Mam zatem pytanie, a właściwie pytania: czy nawróciliście już jakiegoś homofoba? Jeśli tak, to ilu i jakim sposobem? A może są tu ludzie, którzy byli kiedyś przeciwni, a teraz to tolerują i chcą się podzielić swoją historią? ;-)
nierstety nie....ale co mnie boli...to to że mój brat naprawde jest bardzo nietolerancyjny...poprostu boli mnie serce jak przy mnie wali takie komentarze...na temat homoseksualistów też..i to często...że to są psychole..i jeszcze gorsze...a ja jestem tolerancujna i dlatego mnie to boli..film mnie nie obrzydzał...i mówie film nie dla każdego...bo wiem że mój brat nie mógł by go ogladac..to przykre że jest aż tak źle mnastawiony...i qwiem że sie nie zmieni...;(
ja jestem bardzo tolerancyjna (lubie filmy o homoseksualistach, szczególnie o lesbijkach, są piękne) i jak słysze jakieś wredne komentarze to nie moge sie powstrzymać żeby coś powiedzieć, nie rozumiem tego wrogiego nastawienia... kiedyś nawet sie pokłóciłam z nauczycielem, bo on uważa, że to choroba (niesamowity człowiek, tylko ta jedna rzecz mi u niego nie pasuje...)
nie udało mi sie niestety nikogo nawrócić... ale chciałabym poznać jakiegoś geja, podobno to najlepsi przyjaciele dla kobiet ;)

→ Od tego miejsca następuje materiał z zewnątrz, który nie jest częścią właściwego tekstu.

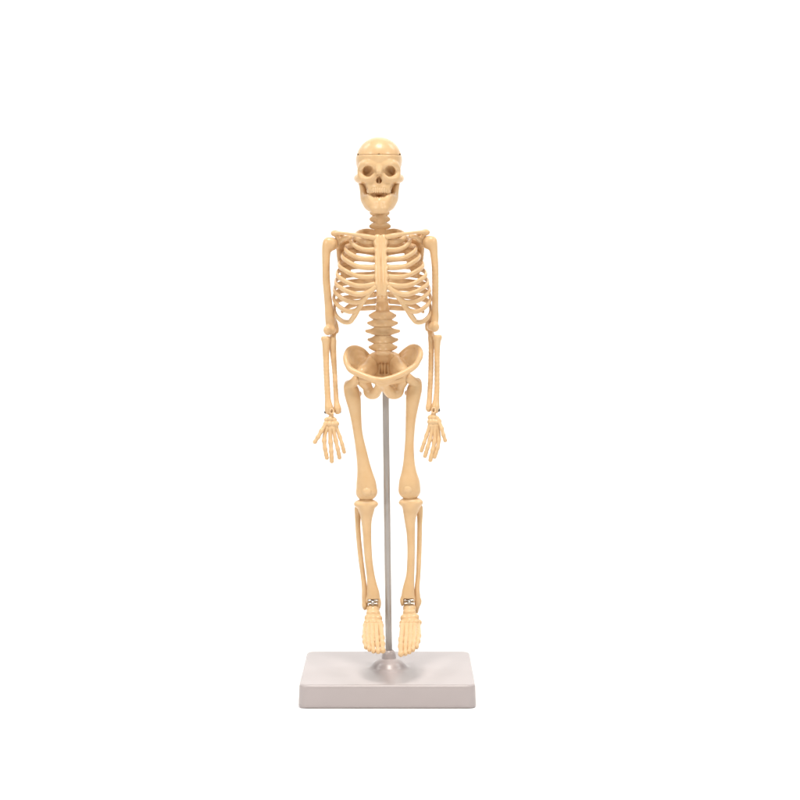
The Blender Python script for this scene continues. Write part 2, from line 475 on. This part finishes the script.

Sądzę, że filmy o homoseksualistach i lesbijkach nie moga być z zasady "piękne". Temat nie moze warynkować przyjęcia a priori takiego zalozenia. Filmy o gejach i lesbikach moga być tak samo udane lub nędzne, jak wszystkie inne.
Czy wy jesteście kimś na kształt świadków Jehowy, żeby ludzi nawracać. Jak ktoś uważa, że gej to zboczeniec i psychol, to po co wam opinia kogoś takiego, nawet pozytywna później? Przez to "nawracanie" właśnie mnożą się konflikty i skutek jest całkiem odwrotny. Niektórzy mają swoje zdanie i po co im na siłę wtłaczać swoje ideały?
Od wielu lat walczę z homofobami jednak żadnego jeszcze nie udało mi się nawrócic i co raz bardziej tracę do tego siłę, ponieważ spotykam się jedynie z przykrymi atakami w moim kierunku. Czasami kiedy dowiaduję się że ktoś jest homofobem poprostu zamieniam z nim dwa zdania a później przestaję już cokolwiek mówic i więcej z tą osoba nie rozmawiam (a w każdym razie nie na ten temat i z góry ta osoba ma u mnie wielki minus).
Między innymi z tego powodu rozstałm się z moim facetem bo on był zaciętym przeciwnikiem homoseksualizmu a ja zaciętą obrończynią.
Boli mnie nastawienia naszego społeczeństwa to tej kwestii. Ludzi nie razi wojna i inne okrucieństwa a razi ich MIŁOŚC - to przykre.